Valor econômico, v.21, n.5008, 26/05/2020. Política, p. A6

 

Parlamentares reagem a possível interferência na PGR

Marcelo Ribeiro

Matheus Shuch

Isadora Peron

Murillo Camarotto 

Vandson Lima

Renan Truffi

26/05/2020

 

 

Parlamentares de partidos da oposição e de centro, entre eles integrantes da cúpula do Congresso, reagiram ontem ao que consideraram uma tentativa do presidente Jair Bolsonaro de pressionar a Procuradoria-Geral da República (PGR) a ajudar a acelerar o arquivamento do pedido de requisição do seu celular no âmbito das investigações de suposta interferência política na Polícia Federal (PF).

A defesa das instituições também foi tema na posse na presidência do Tribunal Superior Eleitoral (TSE) do ministro Luís Roberto Barroso, do Supremo Tribunal Federal (STF). Ele fez uma defesa enfática da democracia, depois que o ministro da Educação, Abraham Weintraub, defendeu a prisão de ministros da Corte. Por unanimidade, o Senado convocou Weintraub para explicar suas declarações.

A reação ocorre três dias depois de ser divulgado o vídeo da reunião ministerial do dia 22 de abril, que culminou na demissão de Sergio Moro do Ministério da Justiça. Segundo o ex-ministro, o vídeo comprovaria sua versão de que o presidente buscava interferir na autonomia da PF e ter acesso a relatórios de inteligência.

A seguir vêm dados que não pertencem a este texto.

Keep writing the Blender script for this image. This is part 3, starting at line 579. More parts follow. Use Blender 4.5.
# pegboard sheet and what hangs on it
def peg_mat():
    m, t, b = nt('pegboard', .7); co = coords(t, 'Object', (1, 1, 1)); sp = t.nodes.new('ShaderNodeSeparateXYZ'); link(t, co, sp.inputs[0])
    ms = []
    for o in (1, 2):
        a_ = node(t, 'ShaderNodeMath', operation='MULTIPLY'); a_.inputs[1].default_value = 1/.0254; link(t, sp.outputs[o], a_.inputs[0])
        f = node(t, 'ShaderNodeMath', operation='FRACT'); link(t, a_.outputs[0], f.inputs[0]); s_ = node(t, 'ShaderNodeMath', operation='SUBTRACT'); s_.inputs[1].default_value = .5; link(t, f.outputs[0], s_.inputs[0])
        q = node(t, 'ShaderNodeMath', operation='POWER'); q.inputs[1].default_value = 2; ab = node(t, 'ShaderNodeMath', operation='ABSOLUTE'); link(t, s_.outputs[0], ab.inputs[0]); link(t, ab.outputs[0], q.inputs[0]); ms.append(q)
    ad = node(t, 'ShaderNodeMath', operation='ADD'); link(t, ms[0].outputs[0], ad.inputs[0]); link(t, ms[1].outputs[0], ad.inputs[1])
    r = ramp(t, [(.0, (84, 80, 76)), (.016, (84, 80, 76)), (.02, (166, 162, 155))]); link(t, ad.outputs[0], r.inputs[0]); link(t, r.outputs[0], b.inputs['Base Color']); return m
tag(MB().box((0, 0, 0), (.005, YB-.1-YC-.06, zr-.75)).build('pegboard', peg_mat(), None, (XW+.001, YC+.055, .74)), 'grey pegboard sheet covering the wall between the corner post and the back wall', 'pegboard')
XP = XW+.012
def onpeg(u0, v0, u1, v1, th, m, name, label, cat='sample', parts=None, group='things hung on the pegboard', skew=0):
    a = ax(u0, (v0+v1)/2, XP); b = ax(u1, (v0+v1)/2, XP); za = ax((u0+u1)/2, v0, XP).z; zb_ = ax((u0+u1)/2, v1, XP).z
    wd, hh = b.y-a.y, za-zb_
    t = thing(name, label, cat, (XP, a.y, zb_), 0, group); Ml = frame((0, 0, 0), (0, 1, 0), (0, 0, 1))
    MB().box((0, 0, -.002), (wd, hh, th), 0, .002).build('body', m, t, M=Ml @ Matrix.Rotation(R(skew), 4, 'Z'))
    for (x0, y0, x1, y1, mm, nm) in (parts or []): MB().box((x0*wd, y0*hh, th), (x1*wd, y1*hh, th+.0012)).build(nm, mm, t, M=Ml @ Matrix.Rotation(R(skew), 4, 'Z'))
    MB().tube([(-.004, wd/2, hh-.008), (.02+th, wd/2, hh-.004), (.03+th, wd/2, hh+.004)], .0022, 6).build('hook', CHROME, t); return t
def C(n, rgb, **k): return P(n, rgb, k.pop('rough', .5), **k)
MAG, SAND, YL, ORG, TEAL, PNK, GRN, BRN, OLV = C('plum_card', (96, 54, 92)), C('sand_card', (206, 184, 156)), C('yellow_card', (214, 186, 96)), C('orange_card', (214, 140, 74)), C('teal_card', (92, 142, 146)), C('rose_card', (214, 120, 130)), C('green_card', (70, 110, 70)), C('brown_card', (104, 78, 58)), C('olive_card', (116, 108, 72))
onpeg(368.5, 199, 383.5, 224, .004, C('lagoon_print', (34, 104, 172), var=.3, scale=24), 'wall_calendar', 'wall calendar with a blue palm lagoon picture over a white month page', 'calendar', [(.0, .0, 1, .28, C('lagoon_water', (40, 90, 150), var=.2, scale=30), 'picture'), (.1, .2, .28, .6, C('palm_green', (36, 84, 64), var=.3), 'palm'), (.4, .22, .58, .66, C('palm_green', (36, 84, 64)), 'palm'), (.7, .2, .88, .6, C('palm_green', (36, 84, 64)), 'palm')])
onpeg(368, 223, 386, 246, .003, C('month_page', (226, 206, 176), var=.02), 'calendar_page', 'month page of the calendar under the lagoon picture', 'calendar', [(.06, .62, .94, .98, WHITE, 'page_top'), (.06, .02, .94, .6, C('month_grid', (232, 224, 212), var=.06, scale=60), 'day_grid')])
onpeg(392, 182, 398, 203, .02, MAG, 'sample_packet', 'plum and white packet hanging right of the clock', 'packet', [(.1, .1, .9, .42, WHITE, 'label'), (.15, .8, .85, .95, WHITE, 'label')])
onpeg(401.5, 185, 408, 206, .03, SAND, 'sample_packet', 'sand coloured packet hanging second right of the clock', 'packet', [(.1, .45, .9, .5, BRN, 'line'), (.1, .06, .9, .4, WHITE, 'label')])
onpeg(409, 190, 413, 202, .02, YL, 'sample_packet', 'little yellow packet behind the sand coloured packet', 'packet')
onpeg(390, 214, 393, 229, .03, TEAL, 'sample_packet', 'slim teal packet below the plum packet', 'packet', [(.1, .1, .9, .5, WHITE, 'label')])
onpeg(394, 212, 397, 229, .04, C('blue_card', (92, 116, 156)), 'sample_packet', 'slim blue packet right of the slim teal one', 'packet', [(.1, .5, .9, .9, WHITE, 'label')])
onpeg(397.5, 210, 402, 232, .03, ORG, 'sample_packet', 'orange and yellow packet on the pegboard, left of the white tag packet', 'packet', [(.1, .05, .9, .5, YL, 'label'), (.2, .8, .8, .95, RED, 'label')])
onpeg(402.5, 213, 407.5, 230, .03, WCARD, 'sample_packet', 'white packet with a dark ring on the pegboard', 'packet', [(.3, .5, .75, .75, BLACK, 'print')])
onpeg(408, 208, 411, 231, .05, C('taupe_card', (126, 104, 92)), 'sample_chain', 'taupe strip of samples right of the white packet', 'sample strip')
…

Por ordem do Supremo, agentes da Polícia Federal recolheram ontem do Palácio do Planalto a câmera usada para registrar a reunião, numa diligência que, segundo fontes, estava prevista desde a semana passada. É uma eventual perícia no celular do presidente, porém, que tem gerado atrito entre os Poderes e acabou expondo o que parlamentares consideraram uma atitude indevida de Bolsonaro em relação a Aras.

Depois de participar por videoconferência da posse no cargo de procurador federal dos Direitos do Cidadão do subprocurador-geral da República, Carlos Alberto Vilhena, Bolsonaro se convidou para ir cumprimentá-lo pessoalmente na sede da PGR e aproveitou para se reunir com Aras fora da agenda oficial.

No Congresso, o movimento foi considerado um passo em falso e aumentou a desconfiança de que o presidente tenta influenciar a condução do processo. Aras irá se pronunciar, a pedido do ministro do STF Celso de Mello, a respeito de eventual diligência para apreender o celular de Bolsonaro.

Parlamentares também disseram acreditar que a iniciativa deve colocar o chefe do Ministério Público "contra a parede". "Movimentos de Bolsonaro têm efeito contrário do que ele imagina. Se ficasse tranquilo e confiasse nas instituições, não veríamos componentes adicionais que ampliem a desconfiança de que ele tenta interferir nos demais Poderes para se proteger e para blindar seus familiares", afirmou um influente parlamentar ao Valor.

Na avaliação desses parlamentares, ainda inexiste ambiente político para o avanço de um processo de impeachment, mas as revelações contidas no vídeo da reunião ministerial podem criar obstáculos ao governo no Congresso num momento em que o Palácio do Planalto tenta se aproximar do Centrão.

Para tentar reverter essa situação, fontes do governo e do Parlamento acreditam que o presidente deve ser convencido sobre a necessidade de substituir o líder do governo na Câmara, Major Vitor Hugo (PSL-GO). A tomada de decisão depende agora de uma saída honrosa para o parlamentar, mas a tendência é que Vitor Hugo seja substituído por um nome do Centrão.

Outro movimento de aproximação do governo em relação ao Centrão seria a demissão do ministro da Educação, que tem tentado barrar a nomeação de indicações políticas. Interlocutores do presidente dizem acreditar que será difícil mantê-lo no cargo, à medida em que cresce a pressão no Congresso para que ele seja demitido. Ontem, até o líder do governo no Senado, Fernando Bezerra Coelho (MDB-PE), foi favorável à convocação de Weintraub. O líder já defendeu, em entrevistas nos últimos dias, que Bolsonaro demita Weintraub. E ontem fez um acordo para que outros ministros que também deram declarações polêmicas na reunião do dia 22 não fossem convocados neste momento.

Em outra frente, a oposição foi para o ataque contra o ministro do Gabinete de Segurança Institucional (GSI), Augusto Heleno. Deputados do PT entraram com um pedido de impeachment no STF, por causa da nota na qual ele afirmou que uma eventual decisão para que o celular do presidente Jair Bolsonaro fosse apreendido poderia ter "consequências imprevisíveis para a estabilidade nacional".